Work to complete:
Would you write out the listing verbatim and skip every picture in it?
──────────
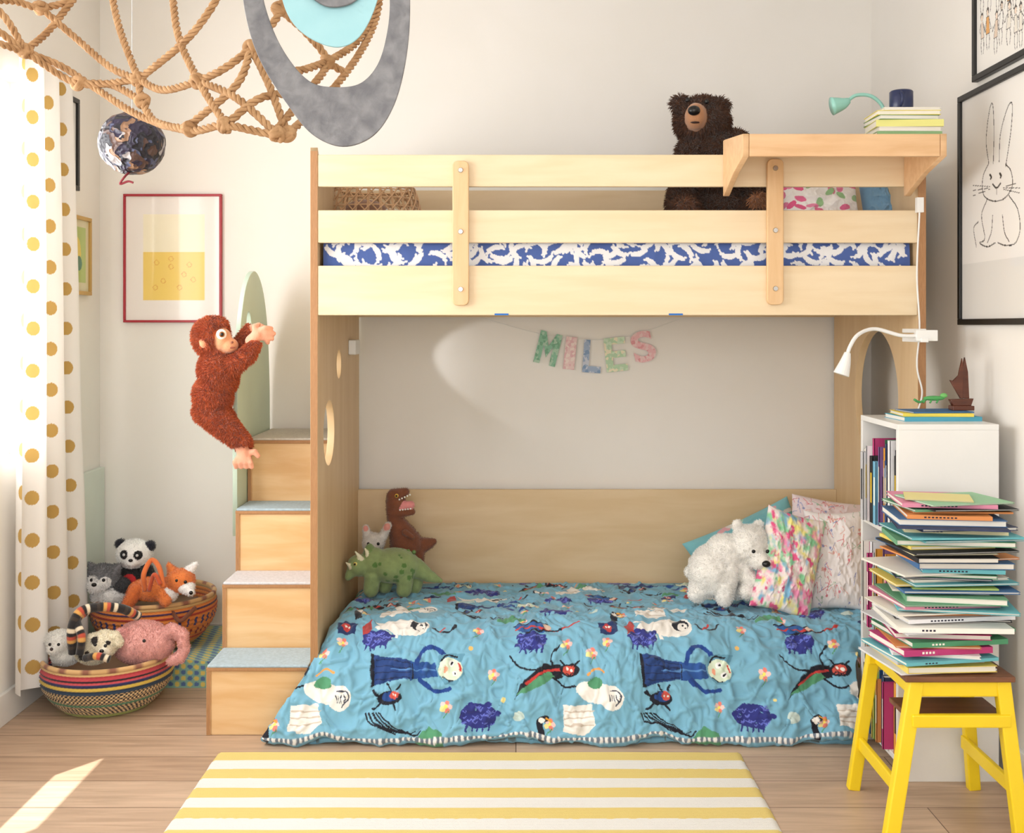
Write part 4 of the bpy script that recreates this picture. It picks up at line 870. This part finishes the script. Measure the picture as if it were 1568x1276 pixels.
plate('sail_main',[fs([(0.004,0.035),(0.004,0.13),(0.012,0.168),(0.022,0.12),(0.026,0.035)])],0.012,lambda u,v,w:(u,Ds+0.005+w,v),M_dw,g)
# ---------------------------------------------------------------- LAMPS
g=group('white_clip_lamp');b=MB();D=3.62
b.tube(catmull([W(1412,514,D),W(1380,514,D),W(1340,504,D),W(1315,512,D-0.02),W(1302,530,D-0.03),W(1296,548,D-0.03)],8),0.0065,(240,240,238),10)
hd=catmull([W(1298,540,D-0.03),W(1294,556,D-0.03),W(1288,574,D-0.03)],6);b.tube(hd,np.linspace(0.010,0.026,len(hd)),(240,240,238),20)
p=W(1413,514,D);b.box(p[0]-0.025,p[0]+0.045,D-0.012,D+0.012,p[2]-0.018,p[2]+0.018,(240,240,238));b.box(p[0]-0.012,p[0]+0.012,D-0.02,D+0.16,p[2]-0.022,p[2]-0.008,(240,240,238));b.box(p[0]-0.012,p[0]+0.012,D+0.0,D+0.16,p[2]+0.008,p[2]+0.022,(240,240,238))
b.build('lamp_body',M_white,g,bevel=0.002)
b=MB();D=3.74;b.tube(catmull([W(1408,325,D),W(1404,420,D),W(1408,500,D),W(1404,560,D),W(1412,600,D),W(1406,628,D)],10),0.003,(240,240,240),6);p=W(1408,312,D);b.box(p[0]-0.011,p[0]+0.011,D-0.01,D+0.01,p[2]-0.03,p[2]+0.02,(240,240,240));b.build('power_cable',M_white,g)
g=group('teal_desk_lamp');b=MB();D=3.64;TL_=(146,204,192)
b.tube(catmull([W(1330,222,D),W(1350,190,D),W(1352,165,D),W(1335,148,D),W(1312,146,D),W(1296,156,D)],8),0.006,TL_,10)
hd=catmull([W(1300,154,D),W(1290,159,D),W(1274,163,D)],6);b.tube(hd,np.linspace(0.010,0.030,len(hd)),TL_,20);p=W(1330,0,D);b.lathe((p[0],D,2.0),[(0.001,0.012),(0.045,0.010),(0.05,0)],TL_);b.build('lamp_body',M_vcg,g,True)
b=MB();z=2.0005;rb=random.Random(3);D=3.58
for w,t,cl in ((0.205,0.016,(140,180,130)),(0.20,0.014,(236,234,224)),(0.21,0.022,(228,226,140)),(0.19,0.014,(120,160,120)),(0.2,0.014,(240,226,110)),(0.18,0.009,(240,236,225))):
    book(b,(W(1382,0,D)[0]+rb.uniform(-.006,.006),D,z),w,0.15,t,rb.uniform(-.06,.06),cl,spine='-y' if t>0.015 else 'n');z+=t+0.0006
b.build('books_on_desk_shelf',M_vc)
b=MB();p=W(1380,144,D);b.lathe((p[0],D,z),[(0.001,0),(0.033,0),(0.037,0.01),(0.037,0.062),(0.033,0.066),(0.030,0.062),(0.030,0.01),(0.001,0.008)],(34,44,82));a=np.linspace(-1.3,1.3,16)
b.tube(np.stack([p[0]-0.014-0.0*a,D-0.030-0.022*np.cos(a),z+0.034+0.022*np.sin(a)],1),0.005,(34,44,82),8);b.build('navy_mug',M_vcg,None,True)
# ---------------------------------------------------------------- LIGHTS
def area(name,loc,rot,sx,sy_,pw,c=(1,1,1)):
    l=bpy.data.lights.new(name,'AREA');l.shape='RECTANGLE';l.size=sx;l.size_y=sy_;l.energy=pw;l.color=c
    o=bpy.data.objects.new(name,l);o.location=loc;o.rotation_euler=[math.radians(v) for v in rot];col.objects.link(o);return o
area('window_light_1',(XL-0.03,3.62,1.62),(0,-90,0),1.34,0.93,25,(1,0.985,0.96))
area('added_fill_2',(XL-0.03,2.27,1.75),(0,-90,0),1.05,1.3,33,(1,0.985,0.96))  # area lamp added at the unseen second window
area('added_fill_3',(-0.1,YF+0.02,1.65),(90,0,0),2.35,1.6,45,(1,0.985,0.965))  # area lamp added behind the camera to brighten the room
l=bpy.data.lights.new('added_wedge_spot','SPOT');l.energy=3.2;l.spot_size=math.radians(44);l.spot_blend=0.35;l.shadow_soft_size=0.01;l.color=(0.96,0.97,1)  # invented spot, added to throw the soft wedge of reflected sun on the wall
o=bpy.data.objects.new('added_wedge_spot',l);o.location=(-0.63,4.60,1.335);o.rotation_euler=(Vector((0.02,4.83,1.215))-Vector((-0.63,4.60,1.335))).to_track_quat('-Z','Y').to_euler();col.objects.link(o)
l=bpy.data.lights.new('sun','SUN');l.energy=9;l.angle=0.009;l.color=(1,0.98,0.95);o=bpy.data.objects.new('sun',l);o.rotation_euler=Vector((0.4,0.55,-1)).to_track_quat('-Z','Y').to_euler();o.location=(-3,-2,4);col.objects.link(o)
w=bpy.data.worlds.new('sky');bpy.context.scene.world=w;w.use_nodes=True;w.node_tree.nodes['Background'].inputs[0].default_value=(0.85,0.92,1,1);w.node_tree.nodes['Background'].inputs[1].default_value=1.5
# ---------------------------------------------------------------- CAMERA
cam=bpy.data.cameras.new('camera');cam.lens=F/1568*36;cam.sensor_width=36;cam.shift_x=-6/1568;cam.shift_y=-138/1568
o=bpy.data.objects.new('camera',cam);o.location=(0,0,H);o.rotation_euler=(math.radians(90),0,0);col.objects.link(o);bpy.context.scene.camera=o
bpy.context.scene.view_settings.view_transform='Standard'
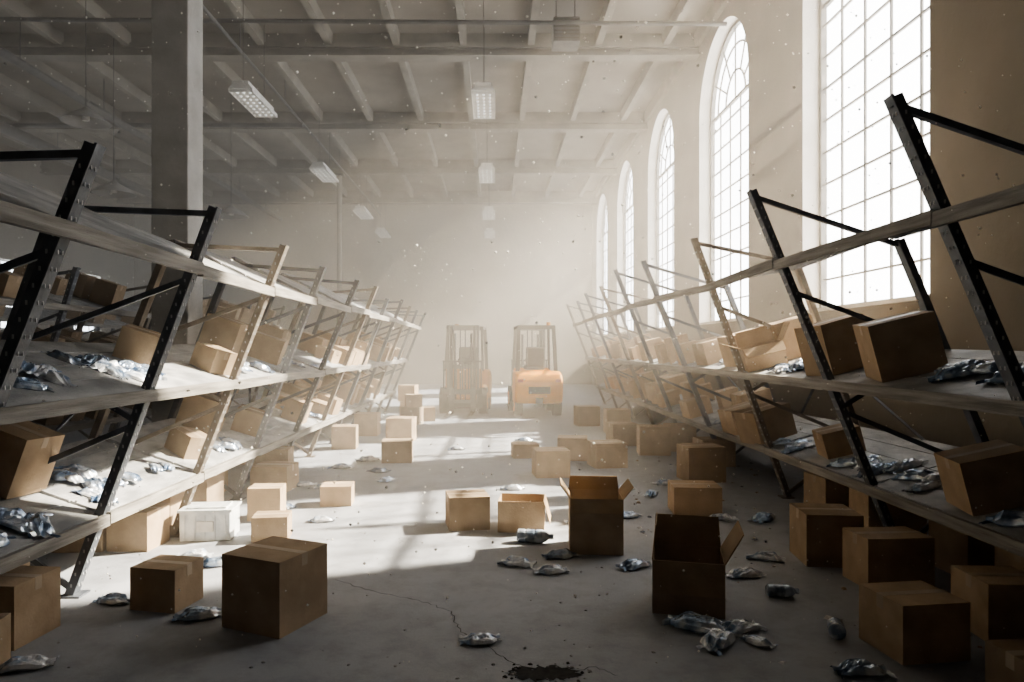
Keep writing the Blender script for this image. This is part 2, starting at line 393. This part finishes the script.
──────────
Correct result:
Write part 4 of the bpy script that recreates this picture. It picks up at line 870. This part finishes the script. Measure the picture as if it were 1568x1276 pixels.
plate('sail_main',[fs([(0.004,0.035),(0.004,0.13),(0.012,0.168),(0.022,0.12),(0.026,0.035)])],0.012,lambda u,v,w:(u,Ds+0.005+w,v),M_dw,g)
# ---------------------------------------------------------------- LAMPS
g=group('white_clip_lamp');b=MB();D=3.62
b.tube(catmull([W(1412,514,D),W(1380,514,D),W(1340,504,D),W(1315,512,D-0.02),W(1302,530,D-0.03),W(1296,548,D-0.03)],8),0.0065,(240,240,238),10)
hd=catmull([W(1298,540,D-0.03),W(1294,556,D-0.03),W(1288,574,D-0.03)],6);b.tube(hd,np.linspace(0.010,0.026,len(hd)),(240,240,238),20)
p=W(1413,514,D);b.box(p[0]-0.025,p[0]+0.045,D-0.012,D+0.012,p[2]-0.018,p[2]+0.018,(240,240,238));b.box(p[0]-0.012,p[0]+0.012,D-0.02,D+0.16,p[2]-0.022,p[2]-0.008,(240,240,238));b.box(p[0]-0.012,p[0]+0.012,D+0.0,D+0.16,p[2]+0.008,p[2]+0.022,(240,240,238))
b.build('lamp_body',M_white,g,bevel=0.002)
b=MB();D=3.74;b.tube(catmull([W(1408,325,D),W(1404,420,D),W(1408,500,D),W(1404,560,D),W(1412,600,D),W(1406,628,D)],10),0.003,(240,240,240),6);p=W(1408,312,D);b.box(p[0]-0.011,p[0]+0.011,D-0.01,D+0.01,p[2]-0.03,p[2]+0.02,(240,240,240));b.build('power_cable',M_white,g)
g=group('teal_desk_lamp');b=MB();D=3.64;TL_=(146,204,192)
b.tube(catmull([W(1330,222,D),W(1350,190,D),W(1352,165,D),W(1335,148,D),W(1312,146,D),W(1296,156,D)],8),0.006,TL_,10)
hd=catmull([W(1300,154,D),W(1290,159,D),W(1274,163,D)],6);b.tube(hd,np.linspace(0.010,0.030,len(hd)),TL_,20);p=W(1330,0,D);b.lathe((p[0],D,2.0),[(0.001,0.012),(0.045,0.010),(0.05,0)],TL_);b.build('lamp_body',M_vcg,g,True)
b=MB();z=2.0005;rb=random.Random(3);D=3.58
for w,t,cl in ((0.205,0.016,(140,180,130)),(0.20,0.014,(236,234,224)),(0.21,0.022,(228,226,140)),(0.19,0.014,(120,160,120)),(0.2,0.014,(240,226,110)),(0.18,0.009,(240,236,225))):
    book(b,(W(1382,0,D)[0]+rb.uniform(-.006,.006),D,z),w,0.15,t,rb.uniform(-.06,.06),cl,spine='-y' if t>0.015 else 'n');z+=t+0.0006
b.build('books_on_desk_shelf',M_vc)
b=MB();p=W(1380,144,D);b.lathe((p[0],D,z),[(0.001,0),(0.033,0),(0.037,0.01),(0.037,0.062),(0.033,0.066),(0.030,0.062),(0.030,0.01),(0.001,0.008)],(34,44,82));a=np.linspace(-1.3,1.3,16)
b.tube(np.stack([p[0]-0.014-0.0*a,D-0.030-0.022*np.cos(a),z+0.034+0.022*np.sin(a)],1),0.005,(34,44,82),8);b.build('navy_mug',M_vcg,None,True)
# ---------------------------------------------------------------- LIGHTS
def area(name,loc,rot,sx,sy_,pw,c=(1,1,1)):
    l=bpy.data.lights.new(name,'AREA');l.shape='RECTANGLE';l.size=sx;l.size_y=sy_;l.energy=pw;l.color=c
    o=bpy.data.objects.new(name,l);o.location=loc;o.rotation_euler=[math.radians(v) for v in rot];col.objects.link(o);return o
area('window_light_1',(XL-0.03,3.62,1.62),(0,-90,0),1.34,0.93,25,(1,0.985,0.96))
area('added_fill_2',(XL-0.03,2.27,1.75),(0,-90,0),1.05,1.3,33,(1,0.985,0.96))  # area lamp added at the unseen second window
area('added_fill_3',(-0.1,YF+0.02,1.65),(90,0,0),2.35,1.6,45,(1,0.985,0.965))  # area lamp added behind the camera to brighten the room
l=bpy.data.lights.new('added_wedge_spot','SPOT');l.energy=3.2;l.spot_size=math.radians(44);l.spot_blend=0.35;l.shadow_soft_size=0.01;l.color=(0.96,0.97,1)  # invented spot, added to throw the soft wedge of reflected sun on the wall
o=bpy.data.objects.new('added_wedge_spot',l);o.location=(-0.63,4.60,1.335);o.rotation_euler=(Vector((0.02,4.83,1.215))-Vector((-0.63,4.60,1.335))).to_track_quat('-Z','Y').to_euler();col.objects.link(o)
l=bpy.data.lights.new('sun','SUN');l.energy=9;l.angle=0.009;l.color=(1,0.98,0.95);o=bpy.data.objects.new('sun',l);o.rotation_euler=Vector((0.4,0.55,-1)).to_track_quat('-Z','Y').to_euler();o.location=(-3,-2,4);col.objects.link(o)
w=bpy.data.worlds.new('sky');bpy.context.scene.world=w;w.use_nodes=True;w.node_tree.nodes['Background'].inputs[0].default_value=(0.85,0.92,1,1);w.node_tree.nodes['Background'].inputs[1].default_value=1.5
# ---------------------------------------------------------------- CAMERA
cam=bpy.data.cameras.new('camera');cam.lens=F/1568*36;cam.sensor_width=36;cam.shift_x=-6/1568;cam.shift_y=-138/1568
o=bpy.data.objects.new('camera',cam);o.location=(0,0,H);o.rotation_euler=(math.radians(90),0,0);col.objects.link(o);bpy.context.scene.camera=o
bpy.context.scene.view_settings.view_transform='Standard'
Keep writing the Blender script for this image. This is part 2, starting at line 393. This part finishes the script.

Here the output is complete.